Tom Schaul: General Intelligence and Games
Abstract
Two desiderata for general intelligence are performance and generality. The first requires acting to achieve goals or solve problems; the second asks for agents that are competent on a broad range of tasks, or at least can learn to become so -- with minimal teaching signal, if possible. Games offers both precisely measurable performance and huge diversity, in a controlled setting. Recent research on AI and games started to emphasize the aspect of generality, leading to breakthroughs on board games (e.g. AlphaGo) as well as video games (e.g. DQN on Atari) -- with general-purpose learning methods that minimize game-specific knowledge. I will talk about two of their key ingredients, namely reinforcement learning (RL) and deep neural networks, and discuss why they are so generally applicable, and how to combine them effectively. I’ll also discuss a major limitation, namely that they are very data-hungry -- another reason why games (with their infinite data) are such appropriate domains.
Bio
Tom Schaul is a senior researcher in reinforcement learning at Google DeepMind. He did his PhD with Jürgen Schmidhuber at IDSIA and his Postdoc with Yann LeCun at NYU. He has published many areas of AI, including deep learning, optimization algorithms, artificial curiosity, evolutionary algorithms, and most recently on deep and hierarchical RL. He thinks that substantial progress on general AI is possible, and that games are perfect benchmark domains for that.

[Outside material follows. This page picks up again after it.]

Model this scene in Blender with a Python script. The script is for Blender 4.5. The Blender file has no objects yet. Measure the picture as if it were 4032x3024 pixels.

Innes McKendrick: An iterative approach to the evaluation, application and design of PCG techniques
Abstract
Procedural content generation is a massively powerful tool to games development, enabling small teams to create virtual worlds on a scale that might otherwise require hundreds of developers. However, producing assets on-the-fly that meet the aesthetic, performance and gameplay needs of a modern title presents a significant challenge, requiring specialised knowledge not only from programmers but from artists, animators and designers as well.
In this talk I will discuss our iterative approach to the evaluation, application and design of procedural content techniques, with the goal of elevating the work of artists and directors, rather than replacing them. Drawing on examples from the development of sci-fi exploration game No Man's Sky, I will compare both specialised and general purpose methods of generating author-driven content which is varied, interesting and performant. Additionally, considering procedural generation in the context of game development , I will discuss the importance of workflow and automated testing in applying these techniques effectively.
Bio
Innes McKendrick is a programmer at UK indie games studio Hello Games, currently working on the universe-spanning exploration game No Man's Sky. His involvement with the title has spanned many areas, from gameplay to effects and visuals, however his major interest remains with procedural content generation.